Transcribe all of the data exactly. Omit the pictures.

■ **Recorded information**:

__________

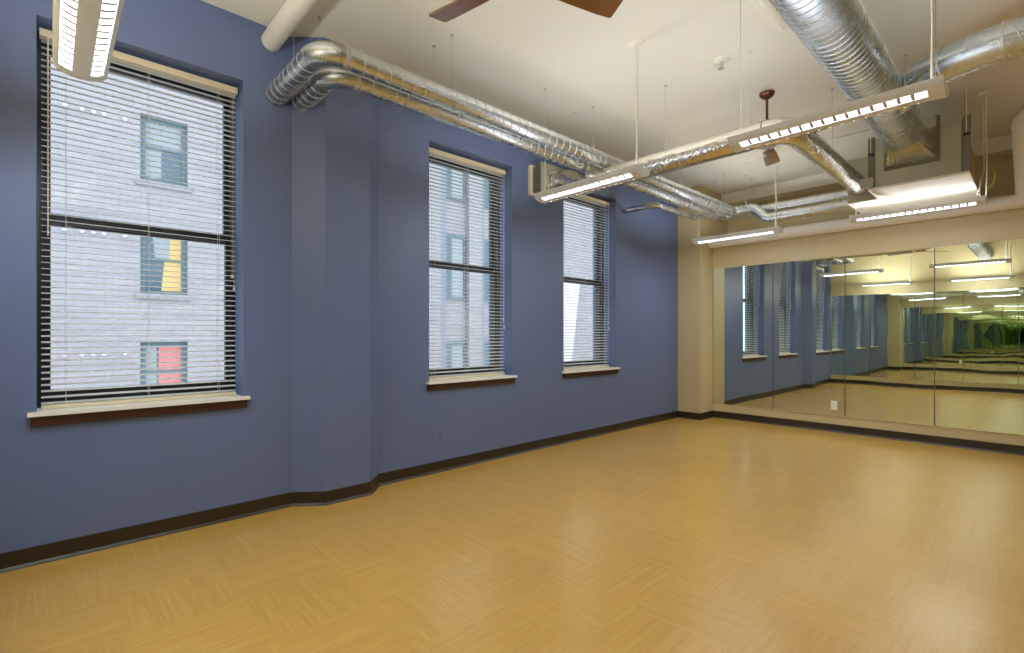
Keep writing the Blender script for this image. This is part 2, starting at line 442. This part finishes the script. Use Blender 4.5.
# ------------------------------------------------------------------ suspended light fixtures
FL, FW = 1.07, .100
def curve(ang, w=FW, d=.057): return (w*math.cos(ang), -d*math.sin(ang)**.85)
def fixture(x0, yc, ztop, label, wl=None, cx=-.045):
    x1 = x0+FL; zl = ztop-.010
    t = thing('pendant_light', label, 'light fixture', ((x0+x1)/2, yc, ztop-.1), 'suspended half-round light fixtures')
    m = MB(); n = 28; angs = [PI*k/n for k in range(n+1)]
    lo = [math.radians(a) for a in (36, 71, 109, 144)]
    def strip(a0, a1, k, xa, xb, mb, dr=0, mi=0, smooth=True):
        pts = []
        for j in range(k+1):
            y, z = curve(a0+(a1-a0)*j/k); pts.append((yc+y*(1-dr), zl+z*(1-dr)))
        mb.extrude_x(pts, xa, xb, mi, smooth, caps=False, closed=False)
    xa, xb = x0+.055, x1-.055
    strip(0, lo[0], 8, x0, x1, m); strip(lo[1], lo[2], 8, x0, x1, m); strip(lo[3], PI, 8, x0, x1, m)
    for a, b in ((lo[0],lo[1]),(lo[2],lo[3])):
        strip(a, b, 6, x0, xa, m); strip(a, b, 6, xb, x1, m)
    for s in (-1, 1):
        m.box(x0, x1, yc+s*FW-.003, yc+s*FW+.003, zl, ztop)
    m.build('housing', M['white_metal'], t)
    for a, b in ((lo[0],lo[1]),(lo[2],lo[3])):
        g = MB(); strip(a, b, 6, xa, xb, g, .07); g.build('lamp', M['lamp'], t)
        g = MB(); nc = 16; ts = (0, .05, .25, .5, .75, .95, 1); xs = [xa]
        for k in range(1, nc):
            x = xa+(xb-xa)*k/nc; xs += [x-.0088, x+.0088]
        xs.append(xb); vs = []
        for x in xs:
            for u in ts:
                y, z = curve(a+(b-a)*u); vs.append((x, yc+y*.985, zl+z*.985))
        nt = len(ts)
        g.add(vs, [(i*nt+j, i*nt+j+1, (i+1)*nt+j+1, (i+1)*nt+j) for i in range(len(xs)-1) for j in range(nt-1) if i % 2 or j in (0, nt-2)])
        g.build('louver', M['louver'], t)
    g = MB(); g.quad((xa,yc-.07,zl-.004),(xb,yc-.07,zl-.004),(xb,yc+.07,zl-.004),(xa,yc+.07,zl-.004)); g.build('lamp', M['uplamp'], t)
    g = MB(); g.box(x0, x1, yc-.095, yc+.095, zl-.010, zl-.007); g.build('reflector_tray', M['white_metal'], t)
    for xe, s in ((x0,-1),(x1,1)):
        g = MB(); pts = [(yc+y*1.03, zl+z*1.04) for y, z in (curve(a) for a in angs)] + [(yc-FW*1.03, ztop+.002), (yc+FW*1.03, ztop+.002)]
        g.extrude_x(pts, xe-(.014 if s < 0 else 0), xe+(.014 if s > 0 else 0)); g.build('end_cap', M['white_metal'], t)
    for xe, zt in ((x0+.03, wl), (x1-.03, None)):
        g = MB(); g.sweep([(xe, yc, zl-.005),(xe, yc, zt or ZC-.001)], .0022, 6)
        if not zt: g.lathe((xe,yc,ZC-.013), [(.004,0),(.012,.004),(.012,.0125)], 10)
        g.build('hanger_wire', M['wire'], t)
    xe = x1+cx
    g = MB(); g.sweep([(xe+.0, yc, zl-.01),(xe+.004, yc+.004, 3.0),(xe-.003, yc, 3.35),(xe, yc, ZC-.02)], .0065, 8); g.build('power_cord', M['cord'], t)
    g = MB(); g.lathe((xe,yc,ZC-.0265), [(.02,0),(.052,.006),(.062,.014),(.064,.026)], 24); g.build('canopy', M['cord'], t)
    return t
ZT = 2.657
fixture(-3.205, .112, ZT, 'light fixture nearest the camera, hanging over the wide near window')
fixture(-1.46, .112, ZT, 'light fixture above the camera, seen only as the nearest bright bar in the mirror')
fixture(-3.225, 3.423, ZT, 'light fixture with its tip beside the foil duct box on the blue wall')
fixture(-1.415, 3.423, ZT, 'light fixture crossing under the big spiral duct')
fixture(-3.26, 6.58, ZT, 'light fixture near the beige column in the far corner')
fixture(-1.43, 6.58, ZT, 'light fixture under the lit belly of the air handler', 2.776, .014)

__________

■ **The output**:
Keep writing the Blender script for this image. This is part 2, starting at line 442. This part finishes the script. Use Blender 4.5.
# ------------------------------------------------------------------ suspended light fixtures
FL, FW = 1.07, .100
def curve(ang, w=FW, d=.057): return (w*math.cos(ang), -d*math.sin(ang)**.85)
def fixture(x0, yc, ztop, label, wl=None, cx=-.045):
    x1 = x0+FL; zl = ztop-.010
    t = thing('pendant_light', label, 'light fixture', ((x0+x1)/2, yc, ztop-.1), 'suspended half-round light fixtures')
    m = MB(); n = 28; angs = [PI*k/n for k in range(n+1)]
    lo = [math.radians(a) for a in (36, 71, 109, 144)]
    def strip(a0, a1, k, xa, xb, mb, dr=0, mi=0, smooth=True):
        pts = []
        for j in range(k+1):
            y, z = curve(a0+(a1-a0)*j/k); pts.append((yc+y*(1-dr), zl+z*(1-dr)))
        mb.extrude_x(pts, xa, xb, mi, smooth, caps=False, closed=False)
    xa, xb = x0+.055, x1-.055
    strip(0, lo[0], 8, x0, x1, m); strip(lo[1], lo[2], 8, x0, x1, m); strip(lo[3], PI, 8, x0, x1, m)
    for a, b in ((lo[0],lo[1]),(lo[2],lo[3])):
        strip(a, b, 6, x0, xa, m); strip(a, b, 6, xb, x1, m)
    for s in (-1, 1):
        m.box(x0, x1, yc+s*FW-.003, yc+s*FW+.003, zl, ztop)
    m.build('housing', M['white_metal'], t)
    for a, b in ((lo[0],lo[1]),(lo[2],lo[3])):
        g = MB(); strip(a, b, 6, xa, xb, g, .07); g.build('lamp', M['lamp'], t)
        g = MB(); nc = 16; ts = (0, .05, .25, .5, .75, .95, 1); xs = [xa]
        for k in range(1, nc):
            x = xa+(xb-xa)*k/nc; xs += [x-.0088, x+.0088]
        xs.append(xb); vs = []
        for x in xs:
            for u in ts:
                y, z = curve(a+(b-a)*u); vs.append((x, yc+y*.985, zl+z*.985))
        nt = len(ts)
        g.add(vs, [(i*nt+j, i*nt+j+1, (i+1)*nt+j+1, (i+1)*nt+j) for i in range(len(xs)-1) for j in range(nt-1) if i % 2 or j in (0, nt-2)])
        g.build('louver', M['louver'], t)
    g = MB(); g.quad((xa,yc-.07,zl-.004),(xb,yc-.07,zl-.004),(xb,yc+.07,zl-.004),(xa,yc+.07,zl-.004)); g.build('lamp', M['uplamp'], t)
    g = MB(); g.box(x0, x1, yc-.095, yc+.095, zl-.010, zl-.007); g.build('reflector_tray', M['white_metal'], t)
    for xe, s in ((x0,-1),(x1,1)):
        g = MB(); pts = [(yc+y*1.03, zl+z*1.04) for y, z in (curve(a) for a in angs)] + [(yc-FW*1.03, ztop+.002), (yc+FW*1.03, ztop+.002)]
        g.extrude_x(pts, xe-(.014 if s < 0 else 0), xe+(.014 if s > 0 else 0)); g.build('end_cap', M['white_metal'], t)
    for xe, zt in ((x0+.03, wl), (x1-.03, None)):
        g = MB(); g.sweep([(xe, yc, zl-.005),(xe, yc, zt or ZC-.001)], .0022, 6)
        if not zt: g.lathe((xe,yc,ZC-.013), [(.004,0),(.012,.004),(.012,.0125)], 10)
        g.build('hanger_wire', M['wire'], t)
    xe = x1+cx
    g = MB(); g.sweep([(xe+.0, yc, zl-.01),(xe+.004, yc+.004, 3.0),(xe-.003, yc, 3.35),(xe, yc, ZC-.02)], .0065, 8); g.build('power_cord', M['cord'], t)
    g = MB(); g.lathe((xe,yc,ZC-.0265), [(.02,0),(.052,.006),(.062,.014),(.064,.026)], 24); g.build('canopy', M['cord'], t)
    return t
ZT = 2.657
fixture(-3.205, .112, ZT, 'light fixture nearest the camera, hanging over the wide near window')
fixture(-1.46, .112, ZT, 'light fixture above the camera, seen only as the nearest bright bar in the mirror')
fixture(-3.225, 3.423, ZT, 'light fixture with its tip beside the foil duct box on the blue wall')
fixture(-1.415, 3.423, ZT, 'light fixture crossing under the big spiral duct')
fixture(-3.26, 6.58, ZT, 'light fixture near the beige column in the far corner')
fixture(-1.43, 6.58, ZT, 'light fixture under the lit belly of the air handler', 2.776, .014)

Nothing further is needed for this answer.